Il caso di Cospito si inserisce in questo quadro complessivo. Pur non condividendo, da marxisti-leninisti, le posizioni e le prassi politiche dell’anarchismo, non possiamo esimerci dal condannare con la massima fermezza il persecutorio accanimento giudiziario, di natura più politica che giuridica, di cui Cospito è vittima, chiedendo con forza la disapplicazione del regime di 41 bis al suo caso. Per la sproporzione della pena e la durezza del regime di detenzione a cui è sottoposto rispetto ai capi d’imputazione, è evidente che Cospito, come altri prima di lui, è vittima di una vera e propria vendetta dello Stato borghese e, quindi, di un’inaccettabile ingiustizia che, ancora una volta, ci insegna che nell’ambito del capitalismo non può esistere una “giustizia giusta”.
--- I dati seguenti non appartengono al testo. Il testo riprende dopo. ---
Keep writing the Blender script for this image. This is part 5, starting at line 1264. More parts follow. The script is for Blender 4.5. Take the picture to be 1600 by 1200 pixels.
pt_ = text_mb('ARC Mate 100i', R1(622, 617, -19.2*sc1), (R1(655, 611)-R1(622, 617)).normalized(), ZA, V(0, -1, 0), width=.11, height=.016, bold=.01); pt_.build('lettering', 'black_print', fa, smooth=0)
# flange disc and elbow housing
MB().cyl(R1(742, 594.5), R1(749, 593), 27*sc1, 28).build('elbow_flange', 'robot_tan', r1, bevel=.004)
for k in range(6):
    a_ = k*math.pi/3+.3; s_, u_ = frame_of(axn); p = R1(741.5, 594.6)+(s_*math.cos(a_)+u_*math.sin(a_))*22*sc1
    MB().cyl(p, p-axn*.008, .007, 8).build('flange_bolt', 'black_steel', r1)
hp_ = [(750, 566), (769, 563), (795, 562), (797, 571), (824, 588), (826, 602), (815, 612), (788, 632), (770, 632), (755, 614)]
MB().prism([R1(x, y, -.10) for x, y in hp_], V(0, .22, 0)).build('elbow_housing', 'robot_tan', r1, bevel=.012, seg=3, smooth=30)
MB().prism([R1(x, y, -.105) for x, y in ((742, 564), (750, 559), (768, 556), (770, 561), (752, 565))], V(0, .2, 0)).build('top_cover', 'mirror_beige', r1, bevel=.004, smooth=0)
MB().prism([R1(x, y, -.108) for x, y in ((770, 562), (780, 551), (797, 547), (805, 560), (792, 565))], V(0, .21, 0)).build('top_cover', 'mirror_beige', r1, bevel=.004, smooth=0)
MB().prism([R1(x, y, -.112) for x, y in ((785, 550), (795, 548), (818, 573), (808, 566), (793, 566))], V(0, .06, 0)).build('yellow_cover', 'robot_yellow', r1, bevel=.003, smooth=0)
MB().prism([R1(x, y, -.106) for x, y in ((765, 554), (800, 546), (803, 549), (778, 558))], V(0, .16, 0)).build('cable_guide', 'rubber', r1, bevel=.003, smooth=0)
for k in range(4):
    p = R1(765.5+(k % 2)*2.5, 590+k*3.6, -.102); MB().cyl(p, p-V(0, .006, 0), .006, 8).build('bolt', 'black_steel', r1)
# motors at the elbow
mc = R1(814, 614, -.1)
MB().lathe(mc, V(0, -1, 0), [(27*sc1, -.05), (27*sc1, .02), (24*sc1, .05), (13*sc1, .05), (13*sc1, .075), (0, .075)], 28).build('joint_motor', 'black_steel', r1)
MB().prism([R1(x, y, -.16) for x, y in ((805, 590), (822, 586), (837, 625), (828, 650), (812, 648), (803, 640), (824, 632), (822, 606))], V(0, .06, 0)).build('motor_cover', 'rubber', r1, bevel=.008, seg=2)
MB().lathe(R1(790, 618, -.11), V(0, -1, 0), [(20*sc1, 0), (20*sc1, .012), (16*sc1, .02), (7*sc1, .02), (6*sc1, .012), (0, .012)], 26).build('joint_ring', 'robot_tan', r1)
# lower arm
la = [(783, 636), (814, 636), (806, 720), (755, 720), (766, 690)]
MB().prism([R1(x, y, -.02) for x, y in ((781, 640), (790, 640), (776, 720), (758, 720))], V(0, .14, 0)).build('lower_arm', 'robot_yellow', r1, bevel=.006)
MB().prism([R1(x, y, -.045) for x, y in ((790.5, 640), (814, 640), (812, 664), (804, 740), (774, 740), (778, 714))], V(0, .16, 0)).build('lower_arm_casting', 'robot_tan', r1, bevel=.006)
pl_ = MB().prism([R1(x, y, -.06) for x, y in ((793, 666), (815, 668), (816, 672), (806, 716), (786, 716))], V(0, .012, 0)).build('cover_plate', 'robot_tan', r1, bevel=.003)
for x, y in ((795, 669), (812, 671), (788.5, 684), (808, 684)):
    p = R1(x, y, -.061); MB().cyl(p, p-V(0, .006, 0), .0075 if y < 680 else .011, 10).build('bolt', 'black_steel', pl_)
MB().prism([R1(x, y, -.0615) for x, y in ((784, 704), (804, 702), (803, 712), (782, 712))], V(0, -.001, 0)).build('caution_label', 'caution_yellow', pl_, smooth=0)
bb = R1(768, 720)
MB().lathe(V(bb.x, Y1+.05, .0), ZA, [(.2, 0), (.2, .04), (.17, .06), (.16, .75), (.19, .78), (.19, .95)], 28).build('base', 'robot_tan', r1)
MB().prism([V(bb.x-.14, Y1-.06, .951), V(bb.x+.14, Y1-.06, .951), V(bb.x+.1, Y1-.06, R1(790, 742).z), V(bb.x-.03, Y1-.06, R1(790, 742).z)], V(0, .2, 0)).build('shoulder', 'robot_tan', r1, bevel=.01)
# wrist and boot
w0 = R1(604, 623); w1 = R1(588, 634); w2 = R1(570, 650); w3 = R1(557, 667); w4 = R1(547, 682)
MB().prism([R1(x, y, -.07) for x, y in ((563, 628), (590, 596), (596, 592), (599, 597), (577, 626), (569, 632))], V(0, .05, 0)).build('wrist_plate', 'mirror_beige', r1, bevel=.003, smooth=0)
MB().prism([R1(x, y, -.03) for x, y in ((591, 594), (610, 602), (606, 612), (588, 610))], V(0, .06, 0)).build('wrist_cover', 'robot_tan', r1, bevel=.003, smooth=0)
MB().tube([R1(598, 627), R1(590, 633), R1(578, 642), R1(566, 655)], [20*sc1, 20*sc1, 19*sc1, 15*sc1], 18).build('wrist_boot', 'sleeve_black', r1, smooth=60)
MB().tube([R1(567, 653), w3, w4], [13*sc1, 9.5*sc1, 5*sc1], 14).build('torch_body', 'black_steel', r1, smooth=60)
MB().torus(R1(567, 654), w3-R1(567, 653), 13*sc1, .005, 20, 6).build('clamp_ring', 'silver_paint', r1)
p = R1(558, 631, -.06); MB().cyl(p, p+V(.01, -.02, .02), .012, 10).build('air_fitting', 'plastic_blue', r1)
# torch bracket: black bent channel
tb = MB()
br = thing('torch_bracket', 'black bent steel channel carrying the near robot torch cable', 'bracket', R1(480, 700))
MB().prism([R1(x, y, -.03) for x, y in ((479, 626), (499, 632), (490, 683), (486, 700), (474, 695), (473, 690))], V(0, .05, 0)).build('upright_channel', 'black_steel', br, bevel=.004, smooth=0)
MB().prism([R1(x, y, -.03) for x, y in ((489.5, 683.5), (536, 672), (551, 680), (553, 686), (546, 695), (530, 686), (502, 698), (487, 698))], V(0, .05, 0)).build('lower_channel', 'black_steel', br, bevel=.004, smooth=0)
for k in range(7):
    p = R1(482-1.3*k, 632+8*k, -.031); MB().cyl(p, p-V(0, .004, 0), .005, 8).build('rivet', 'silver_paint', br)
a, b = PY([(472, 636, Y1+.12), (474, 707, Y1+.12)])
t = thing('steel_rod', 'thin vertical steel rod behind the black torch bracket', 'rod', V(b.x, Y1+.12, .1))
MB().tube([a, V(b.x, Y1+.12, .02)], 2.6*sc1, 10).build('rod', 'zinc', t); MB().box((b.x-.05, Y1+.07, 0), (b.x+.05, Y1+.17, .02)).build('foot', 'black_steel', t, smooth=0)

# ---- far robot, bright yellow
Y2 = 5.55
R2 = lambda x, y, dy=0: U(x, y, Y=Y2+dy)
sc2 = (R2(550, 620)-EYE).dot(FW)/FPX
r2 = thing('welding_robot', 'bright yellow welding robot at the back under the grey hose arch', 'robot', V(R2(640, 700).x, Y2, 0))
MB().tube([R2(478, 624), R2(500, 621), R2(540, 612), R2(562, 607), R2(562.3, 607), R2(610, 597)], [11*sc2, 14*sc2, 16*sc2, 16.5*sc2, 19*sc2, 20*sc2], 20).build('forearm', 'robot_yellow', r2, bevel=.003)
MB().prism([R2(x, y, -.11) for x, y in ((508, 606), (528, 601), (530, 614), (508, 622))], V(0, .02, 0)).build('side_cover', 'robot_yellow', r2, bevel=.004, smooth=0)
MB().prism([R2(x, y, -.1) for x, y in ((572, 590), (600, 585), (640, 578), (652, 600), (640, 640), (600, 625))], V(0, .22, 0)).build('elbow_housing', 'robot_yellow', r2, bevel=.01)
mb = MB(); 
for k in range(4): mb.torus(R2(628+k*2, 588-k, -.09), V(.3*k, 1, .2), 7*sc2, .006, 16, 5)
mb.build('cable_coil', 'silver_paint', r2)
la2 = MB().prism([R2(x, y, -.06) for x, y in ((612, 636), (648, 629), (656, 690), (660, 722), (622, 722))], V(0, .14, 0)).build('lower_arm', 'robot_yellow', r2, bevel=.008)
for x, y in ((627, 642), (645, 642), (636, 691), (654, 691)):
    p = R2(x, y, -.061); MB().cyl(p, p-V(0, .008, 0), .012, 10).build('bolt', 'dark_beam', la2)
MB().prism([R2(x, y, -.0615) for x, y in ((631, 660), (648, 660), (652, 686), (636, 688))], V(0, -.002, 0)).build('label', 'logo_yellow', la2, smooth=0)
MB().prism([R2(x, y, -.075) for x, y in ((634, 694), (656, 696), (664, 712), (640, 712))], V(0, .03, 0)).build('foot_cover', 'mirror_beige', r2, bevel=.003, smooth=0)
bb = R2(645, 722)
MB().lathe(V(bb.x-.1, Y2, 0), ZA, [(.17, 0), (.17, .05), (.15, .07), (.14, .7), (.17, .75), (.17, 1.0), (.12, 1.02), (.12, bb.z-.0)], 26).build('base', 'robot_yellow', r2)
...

La lezione di fondo che dobbiamo trarre da questa vicenda sta nella consapevolezza che il crescente peggioramento delle condizioni di vita e di lavoro del proletariato e dei ceti popolari porterà a una loro radicalizzazione, con crescenti espressioni di malcontento e protesta, alle quali lo Stato borghese, quale che sia il governo in carica, risponderà con nuove strette in termini di repressione. Il carattere del sistema carcerario e gli istituti ad esso connessi, l’applicazione delle leggi e l’esercizio della giustizia sono inscindibilmente connessi con la natura di classe del capitalismo e con le disuguaglianze da esso generate. Smascherare questa connessione deve essere il nostro compito per far avanzare la consapevolezza della natura avversa e non neutra dello stato borghese nei confronti delle masse popolari. Solo modificando i rapporti di forza e abbattendo il potere della borghesia è possibile istituire una giustizia che tuteli gli sfruttati e sia inflessibile contro gli sfruttatori.